General Debate

Wednesday, November 24, 2010

Last Friday submissions closed on the Marine and Coastal Area (Takutai Moana) Bill. We heard this afternoon from the chair of the Māori Affairs Committee, which is hearing submissions on the bill, that over 3,000 submissions have been received on the bill and that 521 New Zealanders or organisations have asked to submit personally. I pay tribute to those people who are prepared to engage with parliamentarians, to take their time and to make a submission.

The ACT Party is the only party in this Parliament that opposes this bill. We believe that the consequences of this bill passing will be irreversible and of major constitutional and economic significance. A lot has been said about access to beaches, access to boating, and shipping rights. But what probably few New Zealanders understand is that this bill proposes the potential for a massive transfer of economic wealth to a few select iwi. That transfer will come at the expense of other iwi and other non-Māori New Zealanders.

There is not full awareness of the provisions of this bill among the New Zealand public but that awareness is growing. If there had been full awareness, notwithstanding the 3,000-plus submissions that were received, there would have been many thousands more. I sense growing awareness of the provisions of this bill as I walk around my local electorate—the Tāmaki electorate—as I did on the weekend. I spent some hours walking around Tāmaki, distributing fliers advertising meetings that I was holding in St Heliers and Kohimārama last Monday and next week. When I spoke to people in the streets I said I was delivering a letter about the provisions of the Government’s changed position on the foreshore and seabed legislation. There was a keenness to take that letter from me, a keenness to learn more.

I take this opportunity to address specifically the National members of Parliament in the House, because I want to say to you very clearly that although the emissions trading scheme has done your party some damage, it is absolutely nothing in comparison with the damage that the passing of this bill will do. If you do not understand that, if you do not appreciate that, then you are not actually listening to the constituents.

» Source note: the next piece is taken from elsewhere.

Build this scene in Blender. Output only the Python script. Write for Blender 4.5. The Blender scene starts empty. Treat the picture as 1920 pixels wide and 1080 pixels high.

Mr SPEAKER: The member should not be addressing the Speaker like that. The use of “you” and “your” in this House refers to the Speaker.

Hon JOHN BOSCAWEN: Thank you, Mr Speaker. I apologise.

A number of provisions in the bill are of concern to the ACT Party and to the 3,000-plus submitters on this bill. A cursory analysis of the submissions, which have now been made available publicly, shows that probably in excess of 95 percent, if not 98 percent, of the submitters on this bill oppose all or part of it.

Let us look at some of the issues. As I say, we have discussed and canvassed the issue of free access to fishing and free access to the beach. What concerns the ACT Party is a provision in the existing Foreshore and Seabed Act that prohibits those people who have gained customary title to foreshore and seabed reserves, those who have gained that interest, from charging for the use and occupation of that foreshore and seabed reserve. Let me quote from the provisions of section 40(2). It clearly states that the applicant group or the guardians of a foreshore and seabed reserve are specifically prohibited from charging for the use or occupation of that reserve. Where do we see those provisions in the existing bill? We do not see them.

Let us hope this bill is not passed—let us hope the Government sees sense—but if it is passed, then when it comes before a court, as it surely will, what will the judge say? The judge will look at the preceding legislation and see that a provision that provides for free use and occupation of a reserve has been taken out. The judge can only assume that that has been done deliberately, and that it has been done with the full intention of this Parliament and, certainly, the full intention of the National members of the Government.

What else concerns us? There is a provision in the bill for an iwi or an applicant group to enter into an agreement with the Attorney-General. The Attorney-General tried to be quite cute yesterday about that issue, but there is no other provision that enables an Attorney-General to do a direct agreement, produce an Order in Council, and have it signed into law by the Governor-General. Thank you.